C’est toutefois avec grande circonspection que la position de l’influent ancien patron de Microsoft, le rival historique d’Apple, doit être examinée.
Une réalité plus subtile
Techniquement, Bill Gates semble en effet entretenir un certain malentendu quant à la demande du FBI: à Apple qui prétend que le FBI souhaiterait se ménager une porte dérobée («backdoor») qui lui permettrait d’accéder aux données stockées sur d’autres iPhones que celui en cause dans la tuerie de San Bernardino, il rétorque qu’il ne s’agirait que d’une demande visant un cas particulier, à l’instar de ce qui contraint les opérateurs téléphoniques à livrer les données d’un utilisateur dans le cas d’une enquête pénale.
La réalité est plus subtile: si débloquer un téléphone sur demande judiciaire légitime ne pose pas vraiment problème à Apple qui semble d’ailleurs y avoir procédé près de 70 fois depuis 2008, il n’en va pas de même de l’écriture d’un nouveau programme destiné à faire sauter des verrous de sécurité, objet du refus catégorique d’Apple.

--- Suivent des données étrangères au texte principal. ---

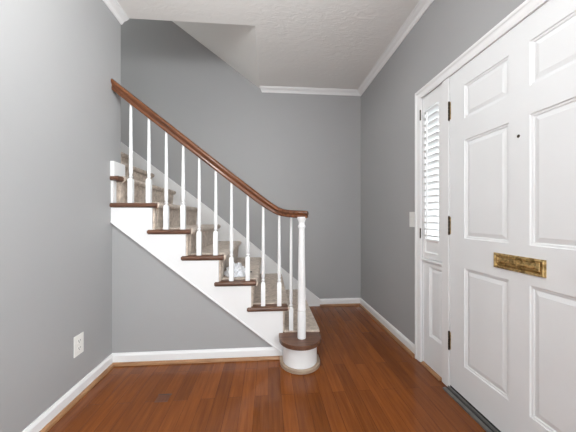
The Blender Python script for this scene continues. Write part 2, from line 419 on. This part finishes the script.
# jambs, mullion and head behind the casing
bm = boxes((R + 0.002, R + 0.125, YS - 0.003, YS + 0.02, 0, ZH), (R + 0.002, R + 0.125, YL - 0.01, YD0 - 0.003, 0, ZH),
           (R - 0.006, R + 0.125, YD1 + 0.004, YM - 0.002, 0, ZC + 0.002), (R + 0.012, R + 0.125, YD0 - 0.003, YS - 0.003, ZC + 0.010, ZH + 0.01))
struct('trim_5', bm, M_white, 'white post and jambs between sidelight and front door', 'door frame', bevel=0.002)
bm = boxes((R + 0.06, R + 0.125, YD0 - 0.003, YD1 + 0.004, ZC - 0.005, ZC + 0.010), (R + 0.06, R + 0.12, YD1 - 0.012, YD1 + 0.004, 0.03, ZC - 0.005), (R + 0.06, R + 0.12, YD0 - 0.003, YD0 + 0.012, 0.03, ZC - 0.005))
struct('trim_6', bm, M_rubber, 'dark weather strip around the front door', 'weather strip')

# ------------------------------------------------------------------ front door
XD = R - 0.0005                                   # door face
PY = [(1.198, 1.490), (0.803, 1.095)]
PZ = [(1.730, 1.934), (0.998, 1.598), (0.215, 0.815)]
PROF = [(0, 0), (0.003, 0.005), (0.012, 0.006), (0.014, 0.010), (0.018, 0.010), (0.036, 0.005), (0.038, 0.004)]
door = tag(empty('door_1', (XD, (YD0 + YD1) / 2, 0.012)), 'white six-panel front door with brass mail slot', 'door', kind='structure')
bm = bmesh.new()
panel_face(bm, XD, YD0, YD1, 0.026, 2.055, [(a, b, c, d) for a, b in PY for c, d in PZ], 0.044, PROF)
slab = put(door, obj('door_leaf', bm, M_door))
for z0, z1 in ((1.767, 1.886), (1.015, 1.131), (0.257, 0.374)):
    bm = bmesh.new()
    yk = YD1 + 0.004
    z = z0; n = 5; hh = (z1 - z0) / n
    for k in range(n):
        lathe(bm, XD - 0.004, yk, [(0.0050, z0 + k * hh + 0.0006), (0.0056, z0 + k * hh + 0.0015), (0.0056, z0 + (k + 1) * hh - 0.0015), (0.0050, z0 + (k + 1) * hh - 0.0006)], 12)
    lathe(bm, XD - 0.004, yk, [(0.003, z0 - 0.005), (0.005, z0 - 0.002), (0.005, z0), (0.003, z0 + 0.001)], 12)
    lathe(bm, XD - 0.004, yk, [(0.003, z1 - 0.001), (0.005, z1), (0.005, z1 + 0.002), (0.003, z1 + 0.005)], 12)
    hg = put(door, obj('hinge', bm, M_hinge, smooth=True, label='dark aged metal hinge'))
    hl = obj('hinge_leaf', boxes((XD - 0.0012, XD + 0.001, yk - 0.013, yk - 0.0045, z0 + 0.002, z1 - 0.002)), M_brass, label='worn brass hinge leaf'); hl.parent = hg
put(door, obj('door_sweep', boxes((XD + 0.0005, XD + 0.040, YD0 + 0.002, YD1 - 0.002, 0.0105, 0.0258)), M_rubber, label='dark sweep strip under the door'))
# mail slot
my0, my1, mz0, mz1 = 1.023, 1.277, 0.866, 0.942
fy, fz = 0.019, 0.013
ms = put(door, obj('mail_slot', panel_face(bmesh.new(), XD - 0.007, my0, my1, mz0, mz1, [(my0 + 0.003, my1 - 0.003, mz0 + 0.003, mz1 - 0.003)], 0.007,
        [(0, 0), (0.003, -0.004), (0.007, -0.004), (0.010, -0.001), (0.013, 0.004), (0.014, 0.0045)]), M_brass, label='aged brass mail slot plate'))
bm = panel_face(bmesh.new(), XD - 0.0075, my0 + fy, my1 - fy, mz0 + fz + 0.005, mz1 - fz, [(my0 + fy + 0.002, my1 - fy - 0.002, mz0 + fz + 0.007, mz1 - fz - 0.002)], 0.005,
        [(0, 0), (0.002, -0.003), (0.004, -0.003), (0.006, 0.001), (0.008, 0.001), (0.014, -0.0015), (0.016, -0.0015)])
for s in (-1, 1):                                # raised scroll lines on the flap
    for k in range(22):
        t0, t1 = k / 22, (k + 1) / 22
        def q(t): return Vector((XD - 0.0105, 1.15 + s * (0.012 + 0.068 * t), 0.9055 + 0.007 * math.sin(t * 2 * PI) * (1 - 0.4 * t)))
        p, r = q(t0), q(t1)
        a0 = 0.0022
        box(bm, p.x - 0.001, p.x + 0.002, min(p.y, r.y), max(p.y, r.y), min(p.z, r.z) - a0, max(p.z, r.z) + a0)
for k in range(10):
    a = 2 * PI * k / 10
    y, z = 1.15 + 0.008 * math.cos(a), 0.9055 + 0.008 * math.sin(a)
    box(bm, XD - 0.0125, XD - 0.009, y - 0.0022, y + 0.0022, z - 0.0022, z + 0.0022)
fl = obj('flap', bm, M_brass, bevel=0.001); fl.parent = ms
# peephole
bm = bmesh.new(); lathe(bm, 0, 0, [(0.0075, 0), (0.0075, 0.002), (0.0055, 0.0035), (0.004, 0.0025)], 16)
bmesh.ops.rotate(bm, verts=bm.verts, cent=(0, 0, 0), matrix=Matrix.Rotation(-PI / 2, 3, 'Y')); bmesh.ops.translate(bm, verts=bm.verts, vec=(XD + 0.0005, 1.1475, 1.515))
put(door, obj('peephole', bm, M_hinge, smooth=True, label='small dark peephole'))
# door knob just outside the picture
bm = bmesh.new(); lathe(bm, 0, 0, [(0.032, 0), (0.032, 0.004), (0.014, 0.010), (0.011, 0.030), (0.022, 0.040), (0.027, 0.052), (0.022, 0.064), (0.008, 0.068)], 20)
bmesh.ops.rotate(bm, verts=bm.verts, cent=(0, 0, 0), matrix=Matrix.Rotation(-PI / 2, 3, 'Y')); bmesh.ops.translate(bm, verts=bm.verts, vec=(XD + 0.0005, 0.765, 0.93))
put(door, obj('door_knob', bm, M_brass, smooth=True))
# threshold
bm = bmesh.new()
prism(bm, [(R - 0.050, 0), (R - 0.048, 0.008), (R - 0.030, 0.012), (R - 0.027, 0.006), (R - 0.016, 0.006), (R - 0.013, 0.017), (R - 0.006, 0.019), (R - 0.004, 0.010), (R + 0.12, 0.010), (R + 0.12, 0)], 'y', YD0 - 0.003, YD1 + 0.003)
bm2 = bmesh.new()
for v in bm.verts: pass
th = struct('trim_7', bm, M_thr, 'grooved dark metal threshold under the front door', 'threshold')
bm2.free()
obj('weather_strip', boxes((R - 0.0265, R - 0.0165, YD0, YD1, 0.0055, 0.0085)), M_rubber, th, label='black rubber strip')

# ------------------------------------------------------------------ sidelight with its shutter
side = tag(empty('window_1', (R + 0.02, (YM + YS) / 2, 0)), 'narrow white sidelight window left of the front door', 'window', kind='structure')
XS = R + 0.006
bm = bmesh.new()
panel_face(bm, XS, YM - 0.001, YS - 0.004, 0.0, 0.776, [(1.703, 1.843, 0.243, 0.772 - 0.012)], 0.10,
           [(0, 0), (0.004, 0.007), (0.012, 0.009), (0.016, 0.013), (0.020, 0.013), (0.036, 0.007)])
put(side, obj('lower_panel', bm, M_door))
bm = bmesh.new()
prism(bm, [(XS - 0.010, 0.790), (XS - 0.014, 0.797), (XS - 0.014, 0.808), (XS - 0.008, 0.812), (R + 0.12, 0.812), (R + 0.12, 0.776), (XS - 0.002, 0.776), (XS - 0.002, 0.786)], 'y', YM - 0.001, YS - 0.004)
put(side, obj('sill', bm, M_white))
G0, G1 = 1.715, 1.925
put(side, obj('window_frame', boxes((R + 0.06, R + 0.11, YM - 0.001, G0, 0.812, ZC + 0.01), (R + 0.06, R + 0.11, G1, YS - 0.004, 0.812, ZC + 0.01),
    (R + 0.06, R + 0.11, G0, G1, 0.812, 0.87), (R + 0.06, R + 0.11, G0, G1, 2.0, ZC + 0.01)), M_white))
put(side, obj('pane', boxes((R + 0.085, R + 0.089, G0, G1, 0.87, 2.0)), M_glass))
bs = molding(bmesh.new(), [(0, 0), (0.026, 0), (0.024, 0.007), (0.015, 0.013), (0, 0.015)], (XS, YS - 0.010, 0), (XS, YM + 0.006, 0), (-1, 0, 0))
put(side, obj('shoe_molding', bs, M_shoe, label='stained wood shoe strip at its foot'))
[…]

Depuis l’introduction, en 2014, de son système d’exploitation iOS 8, il n’est techniquement plus possible pour Apple de déverrouiller l’un de ses appareils, d’où la demande du FBI de lui concocter un programme permettant de contourner le dispositif de sécurité.
Ce qu'Apple ne veut pas
Si certains commentateurs soutiennent pleinement la position d’Apple en excipant du fait qu’un outil destiné uniquement au téléphone concerné n’est pas concevable et que la clé anglaise électronique que le FBI réclame serait au fond un outil pérenne et utilisable à loisir par l’agence américaine, d’autres anciens du renseignement sont d’un avis contraire et proposent même que le téléphone visé soit «craqué» directement par Apple, dans ses laboratoires, hors la vue des officiels américains, et que le téléphone soit ensuite détruit par la marque, ce qui permettrait de concilier les intérêts divergents du renseignement, en lui transmettant l’ensemble des données qu’il contient, et de la célèbre marque américaine, en ne livrant pas le dispositif sollicité par le FBI.
Quelque soit la suite qui y sera donnée, cette affaire illustre une fois encore les vents contraires qui soufflent sur le débat du chiffrement. En période calme, les citoyens sont plutôt enclins à protéger au maximum leur vie privée en limitant toute intrusion étatique dans leur patrimoine informationnel. A l’inverse, lorsque la terreur les frappe, ces mêmes citoyens réclament alors de l’Etat, et notamment des services de police et de renseignement, une efficacité opérationnelle que le chiffrement vient précisément contrarier.
Notons enfin que la question du chiffrement a aussi des implications concrètes en France puisque certains des téléphones portables saisis dans le contexte des enquêtes liées au 13 novembre 2015 n’ont toujours pas pu être déchiffrés à ce jour. Le débat, à l’évidence, ne fait que commencer.